Classroom Blogs

Just as there are wonderful library blogs, there are also some fantastic classroom blogs written by passionate teachers. Blogs are a great way for teachers to reflect on their teaching practices and share what they are doing in their classroom. Blogs can spark great conversation between educators and create a network of colleagues. Maintaining your own classroom blog is also an effective way to model digital etiquette and how to maintain a positive digital footprint. They can also be incorporated into your lesson plans and involve your students. Requiring students to post on your blog makes it “nice to have class discussions and assignments saved in a central location so that students can return to the blog when exams or final papers loom” (Windham 4). Blogs can also serve as a place for students to connect with each other and express their ideas and opinions. A benefit of this is that students “are less likely to engage in risky behaviors online because they see social media spaces as forums for learning first and entertainment second” (Ferriter). Below are some of my favorite classroom blogs.

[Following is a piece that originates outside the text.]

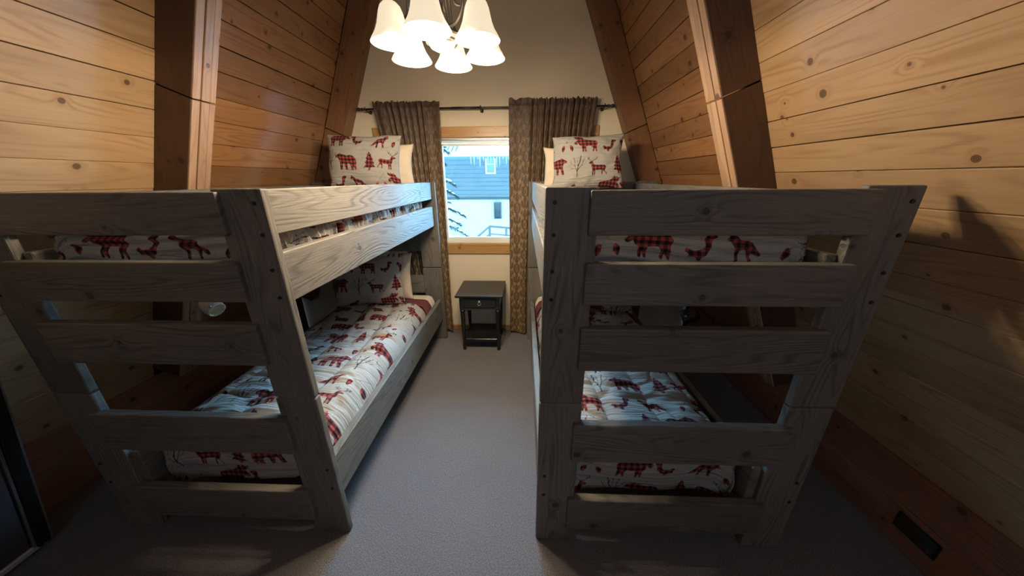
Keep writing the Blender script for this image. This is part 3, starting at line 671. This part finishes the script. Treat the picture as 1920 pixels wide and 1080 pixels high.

I really love Katherine Sokolowski’s elementary blog “Read, Write, Reflect.” Katherine uses her blog to share and reflect on what she is doing in her fifth grade classroom. Her blog is full of optimism and positivity; she posts a “Celebration” post weekly in which she talks about the accomplishments of her students. In last week’s Celebration post, she discusses the end of the school year and how much she will miss her students. She even included a video of her students showing how many books each of them read over the course of the school year. She also reflects on educational articles and speakers. In her “Boys and Reading” post, she discusses the struggle to make boys want to read. She shares multiple ways that she encourages her sons and her male students to read.

If you are looking for some inventive, problem-based projects to incorporate into your classroom, I suggest you read Bianca Hewes’ high school blog. In this post, Bianca explains how she uses popular music to teach poetry. She uses music as a hook to spark interest and to make the students begin to examine verses. In this post, she talks about how she introduced her students to blogging. She first discussed the purpose of blogs and proper etiquette when commenting. Then, the students created a blog on paper, posted the blogs around the classroom, and commented on each other’s post. This is a great first lesson before actually creating blogs online.

Kevin Hodgson’s middle school blog “Kevin’s Meandering Mind” is a collections of his thoughts and ideas about teaching. He regularly shares what he is teaching as well as emerging technologies. Just yesterday, he posted about a site called Fold That Story . On the website, students write a creative story one piece at a time without being about to see how the story began. He shared some impressive examples and inspired me to try it in my own classroom. He also wrote a post about an app called Rosie Comic Maker. He shared some of the comics he created using the app and they look great! My mind is spinning thinking of all the ways I can incorporate this into my classroom.

Works Cited:

Ferriter, William M. “Digitally Speaking/Positive Digital Footprints.” Educational Leadership 68.7 (2011): 92-93. ASCD. Association for Supervision and Curriculum Development. Web. 29 May 2014.

Windham, Carie. “Reflecting, Writing, and Responding: Reasons Students Blog.” EDUCAUSE Learning Initiative Discovery Tool: Guide to Blogging (2007): 1-10. Print.